When you know better, you do better. -Maya AngelouWhen we had Ryan six years ago, I remember being blown away by all of the presents when he was born. People sent flowers, stuffed animals and outfits. Really? We are supposed to do this when people have babies? I had no idea. I just usually sent a card, if they were lucky.
So when my
Mom passed away last month, I again was blown away by people. Really? That's what people do? Really? Wow. People are so good. We kept saying it again and again. People are so good.
When Mom first died and we sat in shock that first day, we were lucky enough to be interrupted by the door bell ringing. At the front door were
flowers. To get them at my parents house right away made us smile, cry and feel a little better. The door bell continued to ring for the next few days. Next came the
visitors. We are Presbyterian not Jewish sitting Shiva and I was surprised by people that came by to express their condolences. Some were not even close friends. And because all we wanted to do was sit, cry, eat and talk, it was wonderful to have people around. Next came the
food. Boy did we have food! People brought by casseroles, meat trays and soup. Even though we had trouble eating, it was good to have food there to offer people and make ourselves eat a sandwich now and then. Our favorite thing that a friend of my sister brought us was the largest container of Starbucks I have ever seen and delicious cookies. Perfection! She brought it over and sat with us for the night.
Another thing that surprised us was that someone people sent a card (immediately) and also attended the calling hours or funeral. Some even sent flowers in addition to the card and coming to the calling hours. I didn't realize people sometimes do all three. Good people.
When my Dad's pastor met with us, he said that some people may be uncomfortable at the calling hours. His advice was to just let their presence be enough. It was so true. Words are so unimportant at calling hours. By simply being there, comfort was given and condolences were felt. Don't struggle with the right words to say. A hug and your presence is enough. It really is.
Something I also didn't realize is that you appreciate the cards that come late. You know the one that you never get around to sending and is on your "to do list." As the world goes on, you are still grieving. To receive a late card or flowers helps so much. You are not alone in your grief.
However you express you sympathy the important thing is to acknowledge the person and their family. There is no right way or wrong way. We all have different styles. But one thing that we learned is that every card, dinner, flower and presence means so much. Each one. Without them, it would be nearly impossible to get through the grief.

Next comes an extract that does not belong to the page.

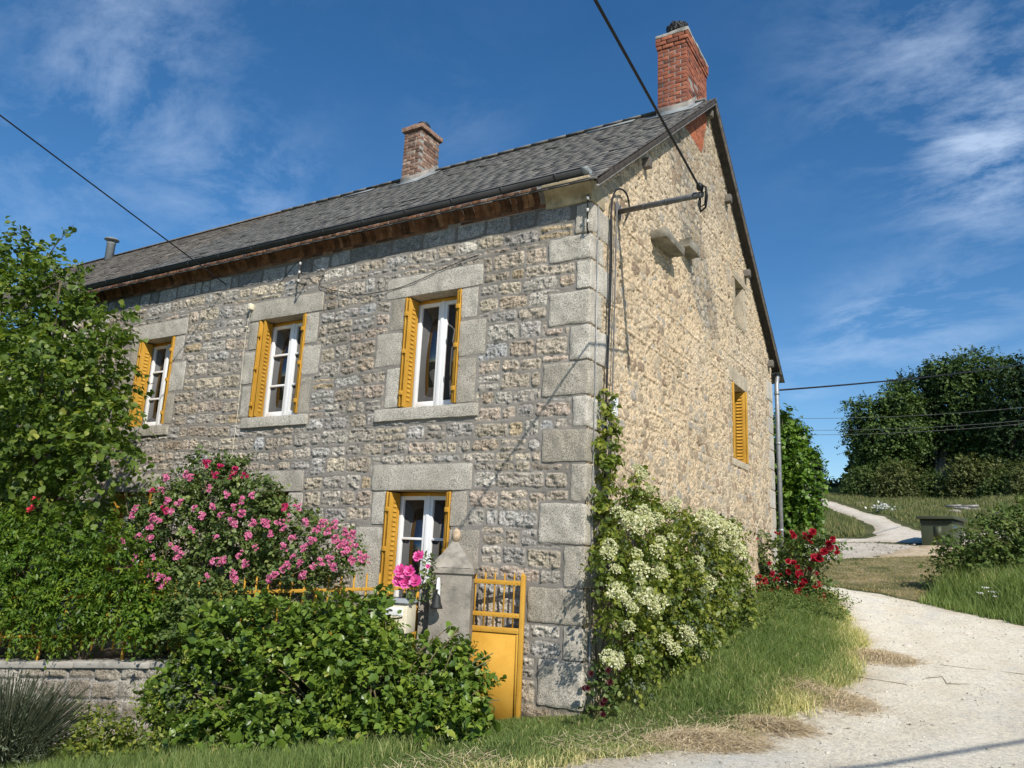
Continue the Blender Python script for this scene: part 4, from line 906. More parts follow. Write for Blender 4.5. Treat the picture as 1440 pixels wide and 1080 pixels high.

So next time you think it may be too late to send a card to someone remember that grief doesn't end when the casket is closed and the family leaves the cemetery. For many, it is just beginning. Send the card and tell them you care. They will truly appreciate that you took the time and that they matter. We are so lucky to be in the company of good people.
10 comments:
I'm tearing. I am so sorry.
Thank you for sharing this. So many of us are so grateful we do NOT know what to do, but wish somehow to do the right thing by accident. This should be part of a "handbook for adults."
It's so true. A handshake, a hug and an I love you, is all it takes to get you through.
What a perfect way to explain that. My hear still aches for you.
Oh Indy - what a wonderful reminder to people that it is always, always, best to reach out to people even if you're not sure whether you should...
So sorry for your loss.
what a nice reminder indy! i hope you are doing ok, thinking of you!
Well said and so true.
You said that so well! And, thanks for the reminder that it's better late than never.
Just like MIT Mommy, I, too, am all teary-eyed. You're such a sweet, thoughtful, generous (in more ways than you know) and caring person. During such a difficult time, one truly does question himself as to what to do/say and how is the best way to express their sympathy, concern and love. For those of us that read what you wrote, you have definitely re-assured us and given us confidence in knowing that any little (or big) gesture is appreciated and that we can feel ok about what we do (when we're not sure exactly what to do).
Perfect words. I will come back to this over and over....xoxoxo
Great way of putting it into words. I think it is wonderful to let everyone know and understand. Love this post!